I’ve been working with my colleagues at the Union of Concerned Scientists to improve fuel efficiency and reduce emissions from cars and trucks for almost 20 years. It has been a long road, but soon we hope to celebrate the culmination of two decades of hard work, a significant increase in vehicle fuel efficiency and global warming pollution standards and, most importantly, a safer planet, cleaner air and better technology for kids like my favorite (okay, only) niece, who will be learning to drive around the time these standards are fully implemented in 2025.
A lot has changed since I started working on vehicle issues in 1992 (hair color and eyesight are a given). The nation’s political winds have shifted back and forth, vehicle technologies have advanced thanks to the push and pull of state and federal standards, and the impact of vehicle emissions on our climate and our dangerous dependence on oil has only gotten worse.
What hasn’t changed? Some in the auto industry and their friends in Congress have a tendency to pull out the same old arguments to fight tougher standards even as consumers still want better choices in the vehicle marketplace.

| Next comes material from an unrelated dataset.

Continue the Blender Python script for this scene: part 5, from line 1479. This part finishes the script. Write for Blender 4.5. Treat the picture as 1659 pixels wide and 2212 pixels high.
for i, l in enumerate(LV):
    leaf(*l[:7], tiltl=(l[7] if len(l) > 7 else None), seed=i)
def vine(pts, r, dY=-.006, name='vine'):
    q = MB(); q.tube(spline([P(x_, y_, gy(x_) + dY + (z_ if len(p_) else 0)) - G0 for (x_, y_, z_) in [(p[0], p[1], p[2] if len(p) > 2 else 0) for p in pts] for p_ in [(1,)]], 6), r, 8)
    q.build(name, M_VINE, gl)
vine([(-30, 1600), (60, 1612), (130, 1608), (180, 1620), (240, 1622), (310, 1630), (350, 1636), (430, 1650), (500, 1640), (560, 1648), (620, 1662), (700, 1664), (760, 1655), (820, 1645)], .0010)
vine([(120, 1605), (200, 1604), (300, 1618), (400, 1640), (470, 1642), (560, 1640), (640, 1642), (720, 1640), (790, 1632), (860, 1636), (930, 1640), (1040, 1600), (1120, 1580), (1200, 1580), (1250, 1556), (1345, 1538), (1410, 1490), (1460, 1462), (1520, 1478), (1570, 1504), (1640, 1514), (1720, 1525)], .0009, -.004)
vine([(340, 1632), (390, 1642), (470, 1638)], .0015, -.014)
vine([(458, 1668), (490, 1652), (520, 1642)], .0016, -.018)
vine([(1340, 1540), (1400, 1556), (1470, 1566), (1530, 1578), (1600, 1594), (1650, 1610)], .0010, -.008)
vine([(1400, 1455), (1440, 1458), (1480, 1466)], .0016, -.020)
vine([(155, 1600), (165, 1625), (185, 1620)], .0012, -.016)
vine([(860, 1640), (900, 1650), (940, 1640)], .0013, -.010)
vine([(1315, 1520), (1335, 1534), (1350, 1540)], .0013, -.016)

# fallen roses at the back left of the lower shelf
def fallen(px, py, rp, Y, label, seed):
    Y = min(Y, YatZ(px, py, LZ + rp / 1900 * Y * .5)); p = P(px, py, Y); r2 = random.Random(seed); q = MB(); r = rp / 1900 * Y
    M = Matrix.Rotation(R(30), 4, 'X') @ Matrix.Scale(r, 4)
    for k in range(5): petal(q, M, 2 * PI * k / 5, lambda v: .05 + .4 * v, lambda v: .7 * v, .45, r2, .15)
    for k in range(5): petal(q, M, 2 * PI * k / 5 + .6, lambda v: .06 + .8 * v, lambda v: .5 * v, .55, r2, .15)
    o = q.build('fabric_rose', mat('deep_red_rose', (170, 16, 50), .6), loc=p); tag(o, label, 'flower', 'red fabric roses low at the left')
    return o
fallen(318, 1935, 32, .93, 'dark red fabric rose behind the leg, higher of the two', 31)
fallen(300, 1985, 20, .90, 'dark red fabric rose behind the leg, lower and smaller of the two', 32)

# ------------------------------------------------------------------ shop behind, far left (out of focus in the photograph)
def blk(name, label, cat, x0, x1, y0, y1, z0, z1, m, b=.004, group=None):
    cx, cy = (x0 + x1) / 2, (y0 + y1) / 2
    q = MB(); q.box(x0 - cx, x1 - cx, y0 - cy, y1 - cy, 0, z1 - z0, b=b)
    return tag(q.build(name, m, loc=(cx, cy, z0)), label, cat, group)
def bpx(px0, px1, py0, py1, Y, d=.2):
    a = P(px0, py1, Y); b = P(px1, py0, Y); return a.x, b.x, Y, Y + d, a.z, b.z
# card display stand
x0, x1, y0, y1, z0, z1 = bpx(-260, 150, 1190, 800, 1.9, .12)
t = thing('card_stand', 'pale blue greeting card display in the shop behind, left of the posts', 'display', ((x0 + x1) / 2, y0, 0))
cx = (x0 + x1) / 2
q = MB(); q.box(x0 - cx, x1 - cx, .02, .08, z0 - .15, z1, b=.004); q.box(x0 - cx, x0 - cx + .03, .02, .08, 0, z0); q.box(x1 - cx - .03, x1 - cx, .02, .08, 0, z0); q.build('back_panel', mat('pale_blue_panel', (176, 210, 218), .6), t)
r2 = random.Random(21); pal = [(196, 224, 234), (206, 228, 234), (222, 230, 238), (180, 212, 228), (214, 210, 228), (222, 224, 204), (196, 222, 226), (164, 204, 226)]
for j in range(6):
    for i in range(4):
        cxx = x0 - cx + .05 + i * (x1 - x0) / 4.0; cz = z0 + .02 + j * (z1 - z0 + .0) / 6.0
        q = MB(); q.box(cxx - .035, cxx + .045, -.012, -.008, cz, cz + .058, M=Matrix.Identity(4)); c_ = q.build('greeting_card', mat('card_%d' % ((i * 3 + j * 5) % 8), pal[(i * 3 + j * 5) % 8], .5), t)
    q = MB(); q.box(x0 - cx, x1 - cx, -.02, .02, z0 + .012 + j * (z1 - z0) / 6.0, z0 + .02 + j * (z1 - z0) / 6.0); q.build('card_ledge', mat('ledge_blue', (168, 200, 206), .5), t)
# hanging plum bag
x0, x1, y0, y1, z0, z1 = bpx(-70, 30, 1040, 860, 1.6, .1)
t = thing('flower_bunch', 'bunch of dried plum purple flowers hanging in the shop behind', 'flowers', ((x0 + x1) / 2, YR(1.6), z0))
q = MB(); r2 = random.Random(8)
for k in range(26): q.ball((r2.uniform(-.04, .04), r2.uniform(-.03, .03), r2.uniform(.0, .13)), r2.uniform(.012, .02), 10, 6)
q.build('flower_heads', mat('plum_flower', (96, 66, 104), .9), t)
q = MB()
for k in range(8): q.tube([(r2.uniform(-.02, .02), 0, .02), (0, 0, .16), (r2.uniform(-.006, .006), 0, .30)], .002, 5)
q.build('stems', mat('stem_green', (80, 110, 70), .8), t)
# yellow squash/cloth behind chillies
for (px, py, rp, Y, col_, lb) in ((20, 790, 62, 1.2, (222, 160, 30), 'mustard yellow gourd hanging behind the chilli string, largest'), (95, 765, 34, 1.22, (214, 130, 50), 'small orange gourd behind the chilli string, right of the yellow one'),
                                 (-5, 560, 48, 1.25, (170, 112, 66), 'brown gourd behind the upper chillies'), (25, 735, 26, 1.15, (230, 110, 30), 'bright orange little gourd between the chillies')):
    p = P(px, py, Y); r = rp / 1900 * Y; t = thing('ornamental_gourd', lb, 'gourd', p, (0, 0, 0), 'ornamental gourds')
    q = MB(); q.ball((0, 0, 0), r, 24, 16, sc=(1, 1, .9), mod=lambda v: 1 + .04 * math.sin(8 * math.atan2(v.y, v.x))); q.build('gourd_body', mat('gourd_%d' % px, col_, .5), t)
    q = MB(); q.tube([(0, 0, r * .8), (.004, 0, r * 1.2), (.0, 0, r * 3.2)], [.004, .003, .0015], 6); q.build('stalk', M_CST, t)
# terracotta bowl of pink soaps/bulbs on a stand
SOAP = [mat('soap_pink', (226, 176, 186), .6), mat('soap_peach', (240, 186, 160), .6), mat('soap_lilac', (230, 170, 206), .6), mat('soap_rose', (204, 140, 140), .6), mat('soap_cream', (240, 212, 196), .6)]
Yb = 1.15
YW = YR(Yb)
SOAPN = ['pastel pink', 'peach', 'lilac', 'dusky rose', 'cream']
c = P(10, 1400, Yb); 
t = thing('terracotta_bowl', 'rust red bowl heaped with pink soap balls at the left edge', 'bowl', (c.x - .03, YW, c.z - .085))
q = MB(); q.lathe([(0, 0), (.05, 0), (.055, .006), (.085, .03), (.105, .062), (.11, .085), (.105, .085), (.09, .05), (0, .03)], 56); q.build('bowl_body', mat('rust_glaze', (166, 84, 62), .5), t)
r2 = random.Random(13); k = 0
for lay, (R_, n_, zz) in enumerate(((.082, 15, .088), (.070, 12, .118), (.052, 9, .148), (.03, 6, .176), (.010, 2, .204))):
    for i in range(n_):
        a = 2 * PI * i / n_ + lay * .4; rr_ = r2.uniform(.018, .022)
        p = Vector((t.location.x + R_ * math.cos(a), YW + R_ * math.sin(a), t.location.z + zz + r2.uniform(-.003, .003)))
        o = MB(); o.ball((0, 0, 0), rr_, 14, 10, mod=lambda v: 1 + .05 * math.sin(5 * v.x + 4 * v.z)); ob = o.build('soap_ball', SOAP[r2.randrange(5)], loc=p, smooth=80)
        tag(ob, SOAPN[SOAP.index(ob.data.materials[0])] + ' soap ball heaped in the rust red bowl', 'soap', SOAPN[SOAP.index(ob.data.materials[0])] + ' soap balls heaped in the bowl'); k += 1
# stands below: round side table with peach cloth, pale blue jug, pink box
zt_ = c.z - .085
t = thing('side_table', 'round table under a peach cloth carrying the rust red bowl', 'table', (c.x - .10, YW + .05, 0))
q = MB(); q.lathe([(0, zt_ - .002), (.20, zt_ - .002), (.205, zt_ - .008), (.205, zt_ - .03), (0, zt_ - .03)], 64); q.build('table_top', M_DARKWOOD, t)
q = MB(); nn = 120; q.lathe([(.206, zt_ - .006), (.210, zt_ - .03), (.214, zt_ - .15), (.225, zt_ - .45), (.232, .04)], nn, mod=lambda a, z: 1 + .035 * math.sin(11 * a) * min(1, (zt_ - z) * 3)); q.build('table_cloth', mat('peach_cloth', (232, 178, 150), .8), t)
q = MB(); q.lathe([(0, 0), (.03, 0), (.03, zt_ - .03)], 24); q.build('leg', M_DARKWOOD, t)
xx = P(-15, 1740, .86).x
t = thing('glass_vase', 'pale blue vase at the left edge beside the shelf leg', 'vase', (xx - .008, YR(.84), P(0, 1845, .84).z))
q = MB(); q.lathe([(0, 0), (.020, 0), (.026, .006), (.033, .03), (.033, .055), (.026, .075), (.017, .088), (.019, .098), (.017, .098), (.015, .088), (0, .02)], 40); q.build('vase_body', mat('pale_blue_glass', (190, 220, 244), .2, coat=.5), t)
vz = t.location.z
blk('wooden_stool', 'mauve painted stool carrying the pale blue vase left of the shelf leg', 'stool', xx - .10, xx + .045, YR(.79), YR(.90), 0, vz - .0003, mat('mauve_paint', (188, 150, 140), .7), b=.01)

But persistence, sound science and taking the industry’s arguments head on paid off. Building on standards they announced last year that will apply to vehicles sold in model years 2012-2016, on July 29th, the Obama administration unveiled an agreement with major automakers and the state of California on a framework to strengthen the nation’s fuel efficiency and auto pollution standards for new cars and light trucks and we were there to applaud this historic agreement. The proposal will apply to vehicles sold in 2017-2025 and set a global warming pollution standard of 163 grams per mile by 2025, the equivalent of 54.5 miles per gallon. So for the second time in as many years, President Obama brought together the auto industry, the states, and other stakeholders to support strong standards that will protect consumers from high gas prices, curb global warming pollution, cut our oil dependence, and create innovative jobs in the American auto industry.
If implemented without loopholes, UCS analysis estimates that the standards will:
- Cut oil consumption by as much as 1.5 million barrels per day—23 billion gallons of gasoline annually—by 2030. That is equivalent to U.S. imports from Saudi Arabia and Iraq in 2010.
- Cut carbon pollution by as much as 280 million metric tons (MMT) in 2030, which is equivalent to shutting down 72 coal-fired power plants.
- Lower fuel expenditures at the pump by over $80 billion in 2030 — even after paying for the cost of the necessary technology, consumers will still clear $50 billion in savings that year alone.
I am proud to say that UCS was in the forefront of the push for higher standards. We have been a leader in a coalition we call Go60 (www.go60mpg.org), that advocated for fuel efficiency and global warming pollution standards equivalent to a 60 mile per gallon standard. The agreement just announced doesn’t get us all the way there, but as long as the rules are not weakened before they are finalized next July, they will be the single most important policy victory in terms of emissions reductions, oil consumption and technological progress over 20 years of work to transform the transportation sector. I’d say the future looks a bit brighter for my niece!